● **TASK REQUIREMENTS**: Restate the entire listing word for word.
--- Begin ---
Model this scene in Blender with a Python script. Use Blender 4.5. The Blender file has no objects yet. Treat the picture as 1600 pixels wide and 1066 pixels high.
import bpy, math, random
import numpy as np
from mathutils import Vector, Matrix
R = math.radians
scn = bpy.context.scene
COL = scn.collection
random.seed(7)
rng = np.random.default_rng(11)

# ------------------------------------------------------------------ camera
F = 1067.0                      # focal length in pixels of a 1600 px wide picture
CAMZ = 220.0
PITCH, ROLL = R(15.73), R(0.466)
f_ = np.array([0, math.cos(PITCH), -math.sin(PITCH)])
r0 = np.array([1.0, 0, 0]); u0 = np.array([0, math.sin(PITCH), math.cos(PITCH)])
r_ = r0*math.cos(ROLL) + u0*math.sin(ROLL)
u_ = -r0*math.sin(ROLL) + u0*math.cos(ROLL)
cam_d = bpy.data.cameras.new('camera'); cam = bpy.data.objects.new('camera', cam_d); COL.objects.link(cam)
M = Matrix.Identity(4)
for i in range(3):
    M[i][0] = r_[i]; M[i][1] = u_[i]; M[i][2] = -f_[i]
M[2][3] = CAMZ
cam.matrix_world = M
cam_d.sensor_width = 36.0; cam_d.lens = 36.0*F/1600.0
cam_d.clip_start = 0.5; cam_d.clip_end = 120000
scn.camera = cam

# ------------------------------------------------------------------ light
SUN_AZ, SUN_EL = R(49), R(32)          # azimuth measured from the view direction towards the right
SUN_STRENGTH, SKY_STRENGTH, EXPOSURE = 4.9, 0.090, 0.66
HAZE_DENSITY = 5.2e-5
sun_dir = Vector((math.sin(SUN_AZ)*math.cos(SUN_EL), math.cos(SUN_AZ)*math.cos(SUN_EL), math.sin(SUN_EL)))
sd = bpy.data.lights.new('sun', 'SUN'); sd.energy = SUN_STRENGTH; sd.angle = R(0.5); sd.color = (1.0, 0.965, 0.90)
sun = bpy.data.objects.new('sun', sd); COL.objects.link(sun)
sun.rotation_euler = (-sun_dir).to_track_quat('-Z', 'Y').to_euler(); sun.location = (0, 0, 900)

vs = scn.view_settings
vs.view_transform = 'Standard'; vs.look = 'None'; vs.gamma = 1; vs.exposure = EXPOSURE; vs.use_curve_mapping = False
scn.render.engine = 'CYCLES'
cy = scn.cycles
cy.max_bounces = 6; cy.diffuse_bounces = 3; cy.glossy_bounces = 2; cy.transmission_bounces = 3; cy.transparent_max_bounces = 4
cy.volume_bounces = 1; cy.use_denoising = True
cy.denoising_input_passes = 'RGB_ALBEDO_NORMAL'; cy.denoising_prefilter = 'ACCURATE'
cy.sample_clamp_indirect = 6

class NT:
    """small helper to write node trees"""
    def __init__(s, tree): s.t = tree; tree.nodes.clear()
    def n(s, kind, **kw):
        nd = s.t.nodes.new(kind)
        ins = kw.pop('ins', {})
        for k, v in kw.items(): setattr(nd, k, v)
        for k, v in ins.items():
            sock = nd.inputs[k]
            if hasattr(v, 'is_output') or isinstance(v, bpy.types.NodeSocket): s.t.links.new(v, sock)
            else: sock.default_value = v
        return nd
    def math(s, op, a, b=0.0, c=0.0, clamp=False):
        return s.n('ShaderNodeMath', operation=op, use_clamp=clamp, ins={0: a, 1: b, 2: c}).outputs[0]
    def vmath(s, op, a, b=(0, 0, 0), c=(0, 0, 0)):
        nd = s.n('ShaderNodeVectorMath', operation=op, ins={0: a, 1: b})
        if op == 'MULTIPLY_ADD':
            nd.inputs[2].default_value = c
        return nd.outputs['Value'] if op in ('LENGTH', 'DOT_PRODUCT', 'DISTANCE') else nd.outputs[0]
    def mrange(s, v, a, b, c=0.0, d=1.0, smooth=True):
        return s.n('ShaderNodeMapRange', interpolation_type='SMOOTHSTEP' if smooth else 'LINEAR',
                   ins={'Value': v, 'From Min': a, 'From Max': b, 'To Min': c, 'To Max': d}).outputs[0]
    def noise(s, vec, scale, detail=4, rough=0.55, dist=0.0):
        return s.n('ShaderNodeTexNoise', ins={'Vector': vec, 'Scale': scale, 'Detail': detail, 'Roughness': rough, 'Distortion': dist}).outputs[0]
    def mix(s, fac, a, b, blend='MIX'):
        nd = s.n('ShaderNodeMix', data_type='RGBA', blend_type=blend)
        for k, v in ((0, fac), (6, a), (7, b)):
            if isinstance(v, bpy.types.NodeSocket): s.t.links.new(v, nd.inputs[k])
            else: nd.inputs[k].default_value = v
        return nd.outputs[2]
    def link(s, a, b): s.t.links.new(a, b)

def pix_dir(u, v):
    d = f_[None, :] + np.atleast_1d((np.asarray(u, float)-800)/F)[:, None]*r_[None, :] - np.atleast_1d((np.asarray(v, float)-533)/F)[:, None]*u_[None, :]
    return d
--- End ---
● **SOLUTION BELOW**:
Model this scene in Blender with a Python script. Use Blender 4.5. The Blender file has no objects yet. Treat the picture as 1600 pixels wide and 1066 pixels high.
import bpy, math, random
import numpy as np
from mathutils import Vector, Matrix
R = math.radians
scn = bpy.context.scene
COL = scn.collection
random.seed(7)
rng = np.random.default_rng(11)

# ------------------------------------------------------------------ camera
F = 1067.0                      # focal length in pixels of a 1600 px wide picture
CAMZ = 220.0
PITCH, ROLL = R(15.73), R(0.466)
f_ = np.array([0, math.cos(PITCH), -math.sin(PITCH)])
r0 = np.array([1.0, 0, 0]); u0 = np.array([0, math.sin(PITCH), math.cos(PITCH)])
r_ = r0*math.cos(ROLL) + u0*math.sin(ROLL)
u_ = -r0*math.sin(ROLL) + u0*math.cos(ROLL)
cam_d = bpy.data.cameras.new('camera'); cam = bpy.data.objects.new('camera', cam_d); COL.objects.link(cam)
M = Matrix.Identity(4)
for i in range(3):
    M[i][0] = r_[i]; M[i][1] = u_[i]; M[i][2] = -f_[i]
M[2][3] = CAMZ
cam.matrix_world = M
cam_d.sensor_width = 36.0; cam_d.lens = 36.0*F/1600.0
cam_d.clip_start = 0.5; cam_d.clip_end = 120000
scn.camera = cam

# ------------------------------------------------------------------ light
SUN_AZ, SUN_EL = R(49), R(32)          # azimuth measured from the view direction towards the right
SUN_STRENGTH, SKY_STRENGTH, EXPOSURE = 4.9, 0.090, 0.66
HAZE_DENSITY = 5.2e-5
sun_dir = Vector((math.sin(SUN_AZ)*math.cos(SUN_EL), math.cos(SUN_AZ)*math.cos(SUN_EL), math.sin(SUN_EL)))
sd = bpy.data.lights.new('sun', 'SUN'); sd.energy = SUN_STRENGTH; sd.angle = R(0.5); sd.color = (1.0, 0.965, 0.90)
sun = bpy.data.objects.new('sun', sd); COL.objects.link(sun)
sun.rotation_euler = (-sun_dir).to_track_quat('-Z', 'Y').to_euler(); sun.location = (0, 0, 900)

vs = scn.view_settings
vs.view_transform = 'Standard'; vs.look = 'None'; vs.gamma = 1; vs.exposure = EXPOSURE; vs.use_curve_mapping = False
scn.render.engine = 'CYCLES'
cy = scn.cycles
cy.max_bounces = 6; cy.diffuse_bounces = 3; cy.glossy_bounces = 2; cy.transmission_bounces = 3; cy.transparent_max_bounces = 4
cy.volume_bounces = 1; cy.use_denoising = True
cy.denoising_input_passes = 'RGB_ALBEDO_NORMAL'; cy.denoising_prefilter = 'ACCURATE'
cy.sample_clamp_indirect = 6

class NT:
    """small helper to write node trees"""
    def __init__(s, tree): s.t = tree; tree.nodes.clear()
    def n(s, kind, **kw):
        nd = s.t.nodes.new(kind)
        ins = kw.pop('ins', {})
        for k, v in kw.items(): setattr(nd, k, v)
        for k, v in ins.items():
            sock = nd.inputs[k]
            if hasattr(v, 'is_output') or isinstance(v, bpy.types.NodeSocket): s.t.links.new(v, sock)
            else: sock.default_value = v
        return nd
    def math(s, op, a, b=0.0, c=0.0, clamp=False):
        return s.n('ShaderNodeMath', operation=op, use_clamp=clamp, ins={0: a, 1: b, 2: c}).outputs[0]
    def vmath(s, op, a, b=(0, 0, 0), c=(0, 0, 0)):
        nd = s.n('ShaderNodeVectorMath', operation=op, ins={0: a, 1: b})
        if op == 'MULTIPLY_ADD':
            nd.inputs[2].default_value = c
        return nd.outputs['Value'] if op in ('LENGTH', 'DOT_PRODUCT', 'DISTANCE') else nd.outputs[0]
    def mrange(s, v, a, b, c=0.0, d=1.0, smooth=True):
        return s.n('ShaderNodeMapRange', interpolation_type='SMOOTHSTEP' if smooth else 'LINEAR',
                   ins={'Value': v, 'From Min': a, 'From Max': b, 'To Min': c, 'To Max': d}).outputs[0]
    def noise(s, vec, scale, detail=4, rough=0.55, dist=0.0):
        return s.n('ShaderNodeTexNoise', ins={'Vector': vec, 'Scale': scale, 'Detail': detail, 'Roughness': rough, 'Distortion': dist}).outputs[0]
    def mix(s, fac, a, b, blend='MIX'):
        nd = s.n('ShaderNodeMix', data_type='RGBA', blend_type=blend)
        for k, v in ((0, fac), (6, a), (7, b)):
            if isinstance(v, bpy.types.NodeSocket): s.t.links.new(v, nd.inputs[k])
            else: nd.inputs[k].default_value = v
        return nd.outputs[2]
    def link(s, a, b): s.t.links.new(a, b)

def pix_dir(u, v):
    d = f_[None, :] + np.atleast_1d((np.asarray(u, float)-800)/F)[:, None]*r_[None, :] - np.atleast_1d((np.asarray(v, float)-533)/F)[:, None]*u_[None, :]
    return d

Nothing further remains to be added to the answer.